Mata yang serakah ini sungguh bertentangan dengan mata kasih karena mata kasih bukanlah tentang apa yang kita lakukan atau produksi, tapi tentang siapa kita sesungguhnya. Yesus bukanlah seorang pencari untung yang melihat kita sekedar melalui lensa keuntungan, atau Dia adalah seorang pencari bakat ulung yang mampu mengamati potensi tersembunyi kita. Yesus adalah seseorang yang penuh kasih yang berani untuk mengasihi kita. Dan ketika Jesus benar-benar mengasihi, Dia tidak lagi peduli apakah kita kaya atau miskin, tampan atau jelek, kuat atau lemah. Dia juga tidak peduli apakah kita akan berhasil atau tidak. Kita tahu bahwa Petrus gagal dan bahkan menyangkal Yesus tiga kali, para murid lari ketakutan, Thomas pun tidak percaya Dia bangkit, tapi apakah Yesus salah dalam menaruh kasih kepada mereka? Tidak! Bahkan, Yesus tidak pernah menyerah untuk mengasihi mereka dan kita dalam kegagalan dan kelamahan kita.
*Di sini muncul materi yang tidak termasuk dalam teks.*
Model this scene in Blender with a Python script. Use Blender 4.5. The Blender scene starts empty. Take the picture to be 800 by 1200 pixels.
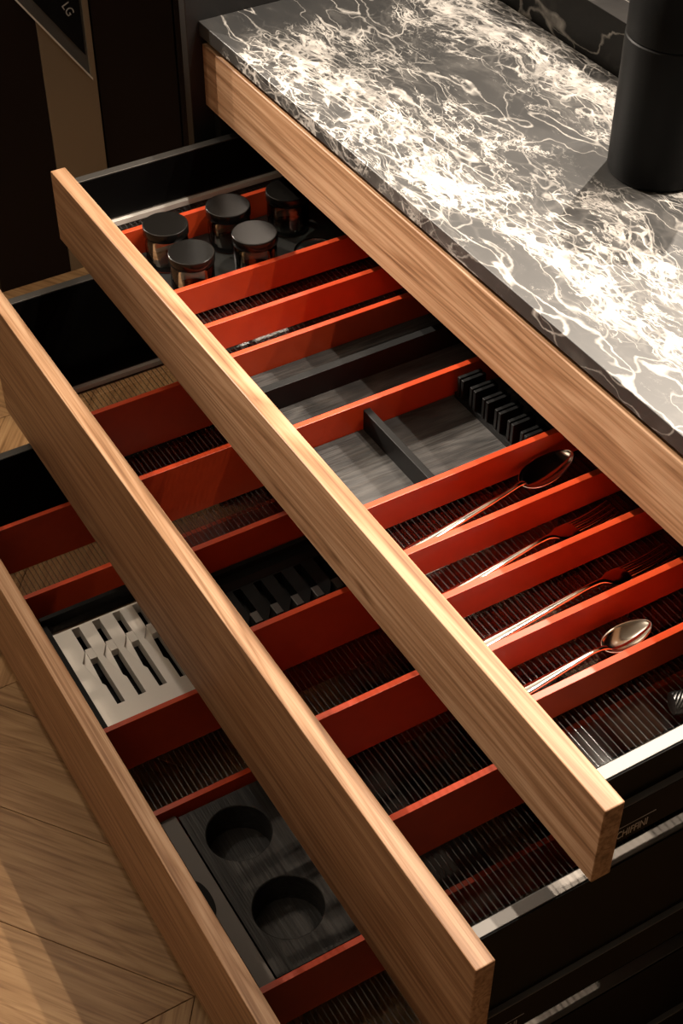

Ketika hubungan kasih kita dengan pasangan kita, anak-anak atau teman-teman kita diwarnai oleh rasa sakit, permasalahan, dan kesulitan, kita sadari bahwa ini bukanlah akhir dari segalanya, karena kita mau mengasihi mereka sama seperti halnya Yesus telah mengasihi kita. Ada saatnya, saya tidak mengerti mengapa seorang ibu memutuskan untuk melahirkan dan tetap mengurus anaknya yang cacat mental. Tapi, sekarang kita tahu bahwa sang ibu tidaklah melakukan sesuatu yang bodoh, tetapi karena dia hanya mencintai cara Yesus mengasihi. Sekarang apakah kita berani untuk belajar melihat dengan mata kasih? Apakah kita berani mengasihi seperti Yesus mengasihi?